Le Secrétaire général a aussi tenu à rappeler que beaucoup de grands journaux avaient décidé de ne pas publier les caricatures. Il a appelé, en conséquence, à ne pas condamner « la presse et les médias dans leurs ensemble » pour l'attitude d'une « minorité de journaux ».

Sur la question de savoir si certains gouvernements manipulent les populations, Kofi Annan a indiqué qu'il était difficile d'y répondre et qu'il n'avait pas d'éléments de preuve en ce sens.

« Quelle que soit la colère, la violence n'est pas la solution », a-t-il répété condamnant à nouveau l'attaque de « civils innocents » et l'attaque « de personnes qui ne sont pas responsables de la publication de ces dessins ».

« Si cela se transforme en une condamnation globale contre le Danemark ou l'Europe, c'est une erreur.
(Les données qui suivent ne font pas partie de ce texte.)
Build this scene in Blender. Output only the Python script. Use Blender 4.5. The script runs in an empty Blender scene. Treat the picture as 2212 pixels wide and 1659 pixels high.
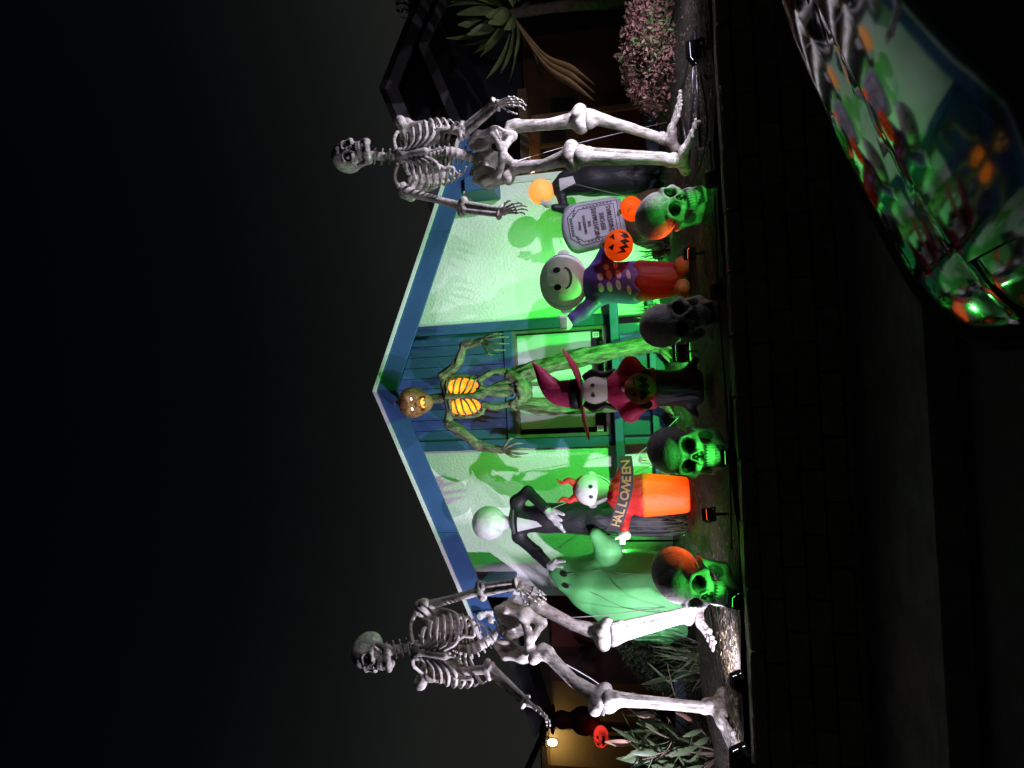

La violence, qui est inacceptable, doit être condamnée », a-t-il insisté.

Avec l'Union européenne et l'Organisation de la conférence islamique (OCI), le Secrétaire général a déjà lancé, lundi dernier, un appel au calme et au dialogue.

Dans leur déclaration conjointe, les trois auteurs ont souligné que si la liberté de la presse devait s'exercer avec responsabilité, les récentes attaques dépassaient les limites acceptables des protestations pacifiques.

« Nous soutenons pleinement le droit à la liberté d'expression. Mais nous comprenons les profondes blessures et l'indignation profonde ressentie dans le monde musulman », ont-ils affirmé.

« La liberté de la presse emporte une responsabilité et exige une appréciation et devrait respecter les croyances et les fondemements de toutes les religions », ont-ils encore dit (voir notre dépêche du 7 février 2006 et notre dépêche du 5 février 2006).

Les dessins ont d'abord été publiés dans le journal danois Jyllands-Posten, puis dans le magasine norvégien Magazinet. Après que le journal danois a présenté des excuses, le 31 janvier dernier, les caricatures ont été republiées dans plusieurs journaux européens, au nom de la liberté de la presse.

De nombreuses protestations, allant de boycotts économiques à des menaces d'attaques, ont été émises dans le monde arabo-musulman tout au long de la semaine dernière. Vendredi dernier, les représentations diplomatiques du Danemark et de la Norvège ont été incendiées à Damas. Samedi, c'est l'ambassade du Danemark à Beyrouth qui a été incendiée par une foule de manifestants.

Toute la semaine les violences ont continué provoquant la mort de 11 personnes en Afghanistan alors que les caricatures ont été republiées, notamment dans l'hebdomadaire français Charlie Hebdo.